Develop a History of Credibility

Sally Gore, HR leader at W.L. Gore, talks about how HR can fulfill the role of a strategic business partner.

March 1, 1999
Workforce spoke with Sally Gore, HR leader at W. L. Gore, about how HR can fulfill the role of a strategic business partner.

How would you describe HR’s role at Gore?
We assure the unity between our business and people practices. We partner with our business leaders to make sure our core principles and values are reflected in our business activities, and we help our business groups recognize and capitalize on their people resources.

How does HR foster the company’s core values?
We guarantee that people considerations play into business decisions by grounding all of our new programs and practices in our core values. For instance, by offering maximum flexibility, our cafeteria-style benefits plan reflects our respect for each associate’s unique needs. We base our compensation program on peer review, reflecting our emphasis on teams. Also, we invest in a four-day orientation program for new associates to ensure they understand our unique culture and business practices from the start. It’s a powerful indicator of how central we believe those practices are to our success.

How important is it that HR people think of themselves as businesspeople?
It’s critical. We emphasize that an HR associate needs to understand fully the goals, challenges and financial position of his or her business to be an effective business partner. At Gore, influencing the direction of a team or business requires a history of credibility above all else. Our HR generalists are part of their plant leadership teams. If they think of themselves as business partners and, more importantly, demonstrate that they understand the business, they’ll have far greater impact.

If HR at another organization wanted to install a similar culture to Gore’s what advice would you give them?
I’m afraid any existing organization would find it difficult to transition from a more traditional, hierarchical structure to our Lattice.
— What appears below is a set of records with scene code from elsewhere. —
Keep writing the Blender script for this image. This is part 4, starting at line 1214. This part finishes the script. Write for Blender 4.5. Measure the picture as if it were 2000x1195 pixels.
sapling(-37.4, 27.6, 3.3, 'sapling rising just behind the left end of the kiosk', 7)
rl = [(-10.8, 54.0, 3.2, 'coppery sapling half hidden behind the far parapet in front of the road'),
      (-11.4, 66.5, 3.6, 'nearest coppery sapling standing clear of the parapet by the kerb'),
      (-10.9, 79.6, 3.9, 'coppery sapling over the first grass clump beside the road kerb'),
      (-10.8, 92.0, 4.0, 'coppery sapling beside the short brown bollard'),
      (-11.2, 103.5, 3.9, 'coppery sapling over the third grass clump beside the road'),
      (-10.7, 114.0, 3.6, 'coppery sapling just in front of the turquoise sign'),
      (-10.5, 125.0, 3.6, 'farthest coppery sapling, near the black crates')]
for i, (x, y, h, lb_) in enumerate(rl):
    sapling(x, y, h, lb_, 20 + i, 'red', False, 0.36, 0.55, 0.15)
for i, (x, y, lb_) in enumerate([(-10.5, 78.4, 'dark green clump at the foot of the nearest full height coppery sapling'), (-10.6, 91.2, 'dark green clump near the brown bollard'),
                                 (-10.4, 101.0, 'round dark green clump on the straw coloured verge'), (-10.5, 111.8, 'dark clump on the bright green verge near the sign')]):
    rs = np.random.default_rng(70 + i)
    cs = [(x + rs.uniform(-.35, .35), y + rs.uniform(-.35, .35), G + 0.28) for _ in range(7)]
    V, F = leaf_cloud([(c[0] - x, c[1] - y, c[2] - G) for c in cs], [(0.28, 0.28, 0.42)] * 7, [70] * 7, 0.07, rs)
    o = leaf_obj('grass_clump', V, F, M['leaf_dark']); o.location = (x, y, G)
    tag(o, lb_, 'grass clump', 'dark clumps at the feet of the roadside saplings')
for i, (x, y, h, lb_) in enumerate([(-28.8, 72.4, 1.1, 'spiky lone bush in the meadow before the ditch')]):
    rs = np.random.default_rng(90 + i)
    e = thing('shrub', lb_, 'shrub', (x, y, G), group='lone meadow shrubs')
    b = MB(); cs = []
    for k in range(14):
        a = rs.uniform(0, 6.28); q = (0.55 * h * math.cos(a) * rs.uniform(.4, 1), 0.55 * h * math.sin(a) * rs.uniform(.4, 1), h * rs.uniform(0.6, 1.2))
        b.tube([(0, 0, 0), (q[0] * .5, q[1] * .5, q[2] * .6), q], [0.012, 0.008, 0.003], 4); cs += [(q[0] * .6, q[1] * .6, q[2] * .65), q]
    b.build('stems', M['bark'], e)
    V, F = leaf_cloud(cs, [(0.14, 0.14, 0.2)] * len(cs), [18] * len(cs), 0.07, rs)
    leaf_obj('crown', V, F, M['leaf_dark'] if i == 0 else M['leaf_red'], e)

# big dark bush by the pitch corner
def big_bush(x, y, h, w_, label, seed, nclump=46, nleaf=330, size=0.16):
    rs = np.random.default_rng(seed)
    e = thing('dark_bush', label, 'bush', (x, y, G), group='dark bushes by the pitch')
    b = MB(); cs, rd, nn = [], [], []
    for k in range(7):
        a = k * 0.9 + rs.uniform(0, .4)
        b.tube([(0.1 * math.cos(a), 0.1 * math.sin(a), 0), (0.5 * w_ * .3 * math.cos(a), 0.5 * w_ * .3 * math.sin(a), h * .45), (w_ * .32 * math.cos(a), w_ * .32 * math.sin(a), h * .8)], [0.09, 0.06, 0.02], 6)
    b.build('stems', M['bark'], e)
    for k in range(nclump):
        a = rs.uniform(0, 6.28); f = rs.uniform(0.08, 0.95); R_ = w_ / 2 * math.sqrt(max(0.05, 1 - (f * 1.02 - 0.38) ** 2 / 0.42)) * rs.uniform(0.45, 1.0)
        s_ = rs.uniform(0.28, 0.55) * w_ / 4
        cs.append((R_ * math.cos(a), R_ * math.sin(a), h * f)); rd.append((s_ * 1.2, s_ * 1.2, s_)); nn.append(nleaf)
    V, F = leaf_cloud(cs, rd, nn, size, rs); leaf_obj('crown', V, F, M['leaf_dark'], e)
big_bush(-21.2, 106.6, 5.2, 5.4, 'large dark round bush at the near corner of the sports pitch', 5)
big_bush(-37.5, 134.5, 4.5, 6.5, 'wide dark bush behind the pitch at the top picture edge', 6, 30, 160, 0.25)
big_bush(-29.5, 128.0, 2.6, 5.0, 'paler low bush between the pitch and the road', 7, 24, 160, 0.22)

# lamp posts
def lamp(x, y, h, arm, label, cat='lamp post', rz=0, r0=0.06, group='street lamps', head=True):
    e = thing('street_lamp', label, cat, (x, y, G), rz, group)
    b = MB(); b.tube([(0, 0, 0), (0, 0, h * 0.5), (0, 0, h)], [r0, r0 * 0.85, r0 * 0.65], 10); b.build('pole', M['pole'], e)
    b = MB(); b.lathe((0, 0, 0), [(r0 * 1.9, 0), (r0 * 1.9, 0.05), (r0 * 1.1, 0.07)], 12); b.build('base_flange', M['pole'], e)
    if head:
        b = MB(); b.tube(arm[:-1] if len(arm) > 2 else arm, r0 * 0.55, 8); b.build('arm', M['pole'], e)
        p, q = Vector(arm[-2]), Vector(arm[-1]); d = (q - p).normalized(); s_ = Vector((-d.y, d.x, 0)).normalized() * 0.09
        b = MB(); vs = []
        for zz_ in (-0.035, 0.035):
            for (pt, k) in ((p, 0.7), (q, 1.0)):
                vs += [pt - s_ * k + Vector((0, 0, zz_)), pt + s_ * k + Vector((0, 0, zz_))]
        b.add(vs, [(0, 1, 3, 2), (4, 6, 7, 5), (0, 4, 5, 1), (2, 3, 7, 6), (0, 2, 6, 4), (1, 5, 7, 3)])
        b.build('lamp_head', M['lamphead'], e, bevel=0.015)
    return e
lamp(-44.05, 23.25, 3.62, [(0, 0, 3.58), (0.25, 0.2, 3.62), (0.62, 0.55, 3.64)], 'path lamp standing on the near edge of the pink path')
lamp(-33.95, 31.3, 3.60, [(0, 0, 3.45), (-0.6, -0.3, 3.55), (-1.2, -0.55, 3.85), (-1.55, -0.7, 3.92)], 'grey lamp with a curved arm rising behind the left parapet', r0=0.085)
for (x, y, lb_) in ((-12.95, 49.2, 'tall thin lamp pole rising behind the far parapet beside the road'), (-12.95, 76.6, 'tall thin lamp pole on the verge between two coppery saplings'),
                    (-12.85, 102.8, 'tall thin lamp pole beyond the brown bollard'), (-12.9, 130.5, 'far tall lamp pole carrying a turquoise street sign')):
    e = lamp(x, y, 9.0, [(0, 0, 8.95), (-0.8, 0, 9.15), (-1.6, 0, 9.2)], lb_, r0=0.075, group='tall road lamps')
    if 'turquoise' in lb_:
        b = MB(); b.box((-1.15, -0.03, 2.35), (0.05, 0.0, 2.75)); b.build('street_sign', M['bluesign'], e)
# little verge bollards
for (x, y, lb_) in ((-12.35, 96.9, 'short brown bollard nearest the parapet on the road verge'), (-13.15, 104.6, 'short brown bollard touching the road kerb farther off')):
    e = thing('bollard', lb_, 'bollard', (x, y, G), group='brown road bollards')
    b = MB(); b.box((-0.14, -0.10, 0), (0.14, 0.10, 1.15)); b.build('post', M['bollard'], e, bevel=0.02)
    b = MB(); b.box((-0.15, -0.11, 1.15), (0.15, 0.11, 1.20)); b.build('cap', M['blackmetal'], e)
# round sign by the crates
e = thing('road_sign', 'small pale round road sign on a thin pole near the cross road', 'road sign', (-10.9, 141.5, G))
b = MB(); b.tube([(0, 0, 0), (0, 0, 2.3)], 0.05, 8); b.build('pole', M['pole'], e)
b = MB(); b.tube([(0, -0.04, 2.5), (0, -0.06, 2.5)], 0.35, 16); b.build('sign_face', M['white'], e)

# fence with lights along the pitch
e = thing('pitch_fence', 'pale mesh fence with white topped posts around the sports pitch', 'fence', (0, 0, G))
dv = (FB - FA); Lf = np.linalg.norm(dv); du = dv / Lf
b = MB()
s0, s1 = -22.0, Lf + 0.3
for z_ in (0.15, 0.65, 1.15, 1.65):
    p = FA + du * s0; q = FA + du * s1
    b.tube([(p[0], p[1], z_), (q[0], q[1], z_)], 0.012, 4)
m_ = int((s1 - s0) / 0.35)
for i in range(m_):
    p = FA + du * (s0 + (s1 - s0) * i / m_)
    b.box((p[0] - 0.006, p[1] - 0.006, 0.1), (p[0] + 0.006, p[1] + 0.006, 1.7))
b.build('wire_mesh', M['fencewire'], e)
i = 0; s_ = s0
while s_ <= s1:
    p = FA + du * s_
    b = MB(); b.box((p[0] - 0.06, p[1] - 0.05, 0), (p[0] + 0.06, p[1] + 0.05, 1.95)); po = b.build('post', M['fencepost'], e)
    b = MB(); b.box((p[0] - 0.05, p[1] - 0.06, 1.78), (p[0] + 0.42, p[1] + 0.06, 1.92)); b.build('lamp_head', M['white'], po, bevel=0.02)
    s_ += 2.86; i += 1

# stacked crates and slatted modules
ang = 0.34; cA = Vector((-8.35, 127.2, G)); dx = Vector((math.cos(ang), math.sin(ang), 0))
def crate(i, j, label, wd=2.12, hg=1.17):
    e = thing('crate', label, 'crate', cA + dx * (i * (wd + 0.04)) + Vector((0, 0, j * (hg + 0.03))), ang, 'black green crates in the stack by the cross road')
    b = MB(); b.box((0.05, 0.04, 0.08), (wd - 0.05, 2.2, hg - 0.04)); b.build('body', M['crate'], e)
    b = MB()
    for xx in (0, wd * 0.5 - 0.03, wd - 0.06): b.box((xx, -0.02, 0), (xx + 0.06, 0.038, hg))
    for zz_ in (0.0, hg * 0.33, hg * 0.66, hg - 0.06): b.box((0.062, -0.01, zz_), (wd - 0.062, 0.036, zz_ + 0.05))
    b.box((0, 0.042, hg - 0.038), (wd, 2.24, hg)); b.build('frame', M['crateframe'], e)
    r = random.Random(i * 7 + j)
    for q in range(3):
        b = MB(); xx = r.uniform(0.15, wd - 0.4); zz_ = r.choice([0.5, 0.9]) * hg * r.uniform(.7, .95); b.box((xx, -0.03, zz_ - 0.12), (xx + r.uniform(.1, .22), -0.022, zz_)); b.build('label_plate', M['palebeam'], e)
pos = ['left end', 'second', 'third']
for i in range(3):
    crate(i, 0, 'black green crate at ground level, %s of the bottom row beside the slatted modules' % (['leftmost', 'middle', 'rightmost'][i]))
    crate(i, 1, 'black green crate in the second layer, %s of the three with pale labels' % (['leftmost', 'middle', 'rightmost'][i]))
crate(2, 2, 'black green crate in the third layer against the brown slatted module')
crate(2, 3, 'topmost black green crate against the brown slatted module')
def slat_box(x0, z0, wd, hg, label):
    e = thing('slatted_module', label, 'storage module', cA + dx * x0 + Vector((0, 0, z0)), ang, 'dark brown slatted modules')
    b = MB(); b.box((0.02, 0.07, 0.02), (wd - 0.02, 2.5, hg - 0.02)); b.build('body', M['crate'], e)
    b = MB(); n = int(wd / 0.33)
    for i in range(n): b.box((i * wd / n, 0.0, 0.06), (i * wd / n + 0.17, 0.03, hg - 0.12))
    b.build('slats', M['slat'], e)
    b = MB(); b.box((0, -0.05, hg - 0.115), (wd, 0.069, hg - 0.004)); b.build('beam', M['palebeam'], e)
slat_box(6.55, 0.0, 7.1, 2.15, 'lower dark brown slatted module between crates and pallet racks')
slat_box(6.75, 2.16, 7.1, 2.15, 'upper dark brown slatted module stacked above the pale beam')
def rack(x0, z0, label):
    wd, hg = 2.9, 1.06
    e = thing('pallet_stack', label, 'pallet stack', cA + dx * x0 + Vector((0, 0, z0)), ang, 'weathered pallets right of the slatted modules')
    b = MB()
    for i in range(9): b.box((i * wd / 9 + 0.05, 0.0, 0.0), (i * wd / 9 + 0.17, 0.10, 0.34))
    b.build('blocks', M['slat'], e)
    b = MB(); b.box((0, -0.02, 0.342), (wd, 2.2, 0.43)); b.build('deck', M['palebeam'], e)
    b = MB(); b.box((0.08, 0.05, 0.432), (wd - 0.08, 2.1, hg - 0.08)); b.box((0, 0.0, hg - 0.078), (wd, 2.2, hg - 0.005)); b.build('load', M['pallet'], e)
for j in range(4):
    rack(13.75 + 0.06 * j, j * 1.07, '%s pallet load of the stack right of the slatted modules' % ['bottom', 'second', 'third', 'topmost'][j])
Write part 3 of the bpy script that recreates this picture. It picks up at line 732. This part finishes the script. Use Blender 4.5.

People who are thinking about applying our approach in their own businesses tell us that newly forming companies have a much easier time creating a Lattice-like environment than established ones. It’s a structure that requires constant reinforcement and widespread support to be successful, and that’s not easy to develop in companies with a history of traditional management.

What are the greatest challenges of having this type of culture?
The greatest challenge is that it requires a commitment to direct, person-to-person communication by everyone. That may sound simple, but it’s not easy to practice. Issuing orders, writing rules and releasing memos is much easier than trying to obtain buy-in from a group, selling another associate on a new idea, or encouraging and motivating an individual or a team.

Workforce, March 1999, Vol. 78, No. 3, p. 52.